ATTENDRE QUOI ?
«Les femmes soutiennent la moitié du ciel» ont dit des leaders politiques dans des temps et des espaces éloignés l’un de l’autre. Ça doit être vrai. Oui mais… «le ciel peut attendre» rétorquait un artiste, longtemps après. Ça doit être vrai aussi… Les femmes peuvent attendre !?
Une décision a été prise il y a quatre ans d’instaurer la parité absolue sur les listes électorales. Trop tôt ?
Une autre décision a été prise il y a quelques jours d’aller au vote sans liste paritaire à Touba. Surprise ? Pas tant que ça. D’une part, au Sénégal, il apparait nettement que l’horizon démocratique peut attendre indéfiniment sans que l’éviction de femmes de la scène politique pour cause de genre n’empêche beaucoup de monde de respirer.

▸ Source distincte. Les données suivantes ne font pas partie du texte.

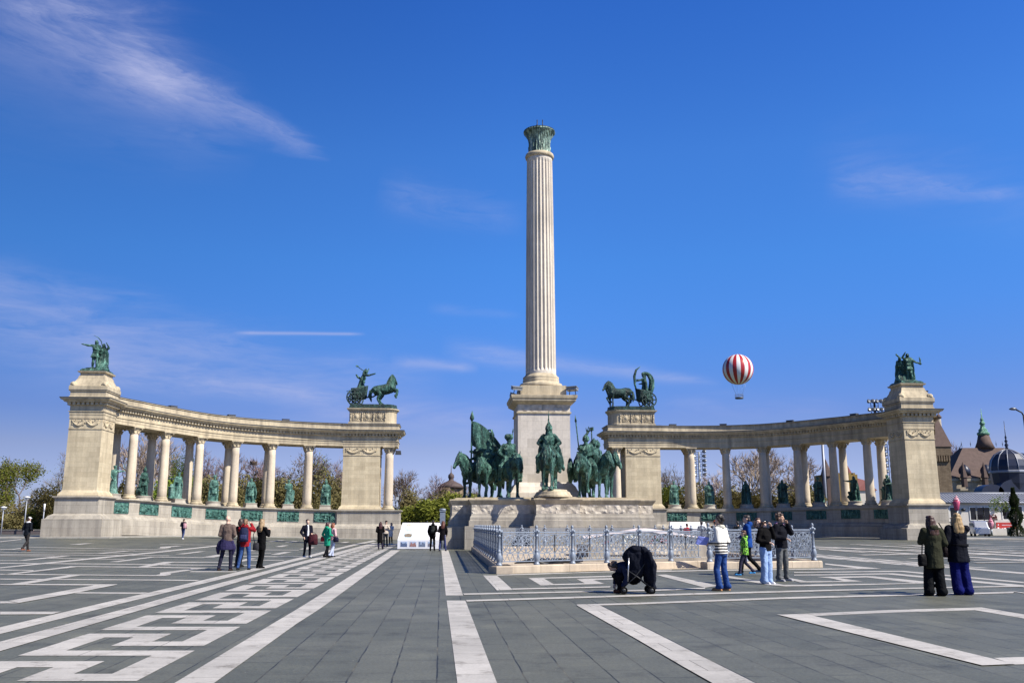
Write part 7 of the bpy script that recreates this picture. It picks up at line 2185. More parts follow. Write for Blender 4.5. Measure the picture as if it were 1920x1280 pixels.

D’autre part l’histoire nous enseigne que les conquêtes démocratiques ne se gagnent pas en une bataille. La bataille, voilà l’enjeu. L’avons-nous livrée ? Quel tribut sommes-nous prêtes et prêts à payer pour ces concepts et valeurs en bonne part empruntés à d’autres groupes, d’autres espaces, fruits de long processus sécrétés ailleurs et de batailles durement gagnées loin de chez nous. Batailles, victoires et leçons généreusement prêtés à l’Humanité par d’autres femmes issues d’un ailleurs.
Il faut accueillir, gérer et surmonter les crises pour l’Humanité. Les surmonter pour réorienter les valeurs et les énergies de la société. Ainsi va l’histoire de la démocratie.
Chez les Grecs, les Français, les Américains- dans le système que nous leur empruntons aujourd’hui- les systèmes politiques ont intégré les groupes marginalisés et discriminés par à-coups. Sous leurs coups de boutoirs. C’est au travers de crises politiques que les esclaves grecs ont conquis le statut de citoyens dans l’Antiquité. Idem pour les femmes chez ces mêmes Grecs. C’est aux prix de modes d’action provocateurs que les Suffragettes anglo-saxonnes ont conquis le droit de vote.
Un peu partout, les femmes sont héritières de ces battantes, mais il reste des pans entiers de justice sociale et d’équité à défricher et apprivoiser. Mais il faut livrer bataille.
Il y a mille manières de livrer bataille, selon sa culture politique. Les Européens- précisément les Français- ont historiquement souvent fait dans les ruptures violentes telles que les révolutions, les régicides. Nous, Sénégalaises et Sénégalais, sommes de la culture de la négociation. Peut-être de la philosophie de l’éducation. Une préférence respectable. Et cela coûte moins cher. Mais alors, où est notre stratégie de négociation ? D’éducation ? En quoi consisteraient-elles ?
La négociation suppose d’étudier la partie adverse, connaître ses valeurs cardinales et irréductibles, mais aussi voir les points sur lesquels elle transigera certainement.
L’éducation, clé de la transformation sociale au-delà de politiques qui n’affectent que les seules sphères publiques, demeure une stratégie inexplorée.
Or il nous faut investir la sphère du privé familial. Et même la sphère de l’intime, du couple qui imagine (ou non) et produit le futur citoyen. Investir l’intimité des croyances et de la foi. Défricher et créer des espaces de franchise intellectuelle et de ferment de progrès social.
Trop de jeunes s’avèrent conservateurs et même rétrogrades à l’âge de générosité où elles-ils devraient bousculer l’ordre social et corriger l’iniquité.
L’éducation politique disparue des écoles politiques, nous devons espérer et exiger de la jeune gouvernance actuelle qu’elle injecte le ferment de modernité : la pensée rationnelle qui reconnait que la Femme est un citoyen sujet de droit politique à égalité de l’Homme.
Une présidentielle, une législative, une locale. L’actuel mandat du président de la République est sur le point de boucler le cycle des niveaux d’élection. Il apparait bien que la présidentielle de 2012 tolérait plus les femmes candidates. Les candidates députés ont probablement bénéficié de l’effet de nouveauté. Mais le test semble bien se corser à mesure que les enjeux de pouvoir égalitaire se rapprochent du centre de gravité familial. Là où se joue l’égalité ultime multipliée par le nombre de foyers.
Les locales énervent. Et c’est bien. Nous approchons de l’arène où se jouent batailles et négociations. Nous devrons combattre nos propres travers et démons. Il n’est pas trop tôt. Il n’est jamais trop tôt pour être juste.